Séverine Saint-Martin, présidente de Fondespierre
L’antenne régionale du numérique de Béziers. Ph. Région Occitanie.

Dans ce qui pourrait faire penser, toutes proportions gardées, à la philosophie de Station F, plus grand campus à startups au monde, à Paris, créé par Xavier Niel Présidente de la Scop Fondespierre, Séverine Saint-Martin complète : “Ces écoles régionales du numérique sont pertinentes au niveau d’un territoire. C’est une opportunité aussi pour les entreprises des territoires qui sont en recherche de profils” et, évidemment, une opportunité pour les apprentis. “Nous dispensons cette formation à Montpellier, Béziers etc. Chaque promotion va de 12 à 18 apprentis. Au total, nous approchons les quelque 75 personnes formées par an.”

Campus connecté, IUT, etc. cette antenne de l’école régionale du numérique est une offre de formation supplémentaire”, argue encore Pierre Clérivet, chargé de projet formation et enseignement supérieur à l’Agglopôle de Sète. Avec, à l’horizon, des formations qualifiantes comme un master en transition écologique et économie circulaire ou une licence en écoproduction des industries culturelles et créatives. Il est vrai que Sète est la ville-festival, comme Dis-Leur ! vous l’a expliqué ICI !

“Dispositif novateur, premier du genre en France”

En tout cas, cette session de formation à Sète affiche complet. “Avec l’ouverture de cette nouvelle antenne à Sète, nous poursuivons notre engagement dans la lutte contre les inégalités liées à l’emploi. La formation est ouverte à toutes et tous, avec comme seul critère la motivation. Nous apportons également une réponse concrète aux besoins de recrutement des chefs d’entreprise locaux et accompagnons le développement des grandes filières dans le département de l’Hérault. Grâce à la participation de Sète Agglopôle Méditerranée, nous sommes ravis de voir le réseau des écoles du numérique s’élargir et se pérenniser en Occitanie”, a réagi la présidente de Région.

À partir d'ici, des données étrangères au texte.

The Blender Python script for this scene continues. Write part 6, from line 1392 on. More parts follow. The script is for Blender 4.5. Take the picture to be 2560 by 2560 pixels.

Le taux d’insertion de 80 % et la croissance du secteur prouvent la réussite de ce dispositif”

Carole Delga

Carole Delga a poursuivi : “Les taux d’insertion à la sortie de formation et la croissance du secteur du numérique sur le territoire prouvent la réussite de ce dispositif novateur, premier du genre en France. Le déploiement des antennes de l’école régionale du numérique en Occitanie est par ailleurs complémentaire avec le Pacte pour l’embauche, que nous avons lancé pour assurer l’accès de toutes et tous à un emploi de qualité, en apportant des solutions aux problèmes de logement, de mobilité ou encore de garde d’enfant.” 

Carole Delga. Archives.

À ce jour, vingt communes accueillent une Ecole régionale du numérique : Auch, Lourdes, Pamiers, Cahors, Moissac, Castres, Mende, Alès, Lunel, Béziers, Perpignan, Carcassonne, Rodez, Saint-Gaudens, Montpellier, Toulouse, Caylus, Millau, Albi, Sète. Au total, plus de 1 700 personnes ont été formées dont 24 % de femmes (tendance à la hausse) ; 61 % de public de niveau bac ou infra bac avant l’entrée en formation ; avec 87 % de réussite à la certification. Mais aussi un taux de 80 % d’insertion professionnelle dix-huit mois après la certification (60 % de salariés et 20 % en poursuite d’études). Pas moins de 82 % des apprenants jugent bénéfique et utile la formation pour trouver un emploi.

Olivier SCHLAMA

  • Selon la Région Occitanie, ces formations s’adressent aux demandeurs d’emploi possédant un faible niveau de qualification dans un secteur à fort potentiel d’emploi, qui compte 18 500 entreprises et plus de 64 000 emplois en Occitanie, avec une croissance des offres d’emploi de 5,9% en 2023.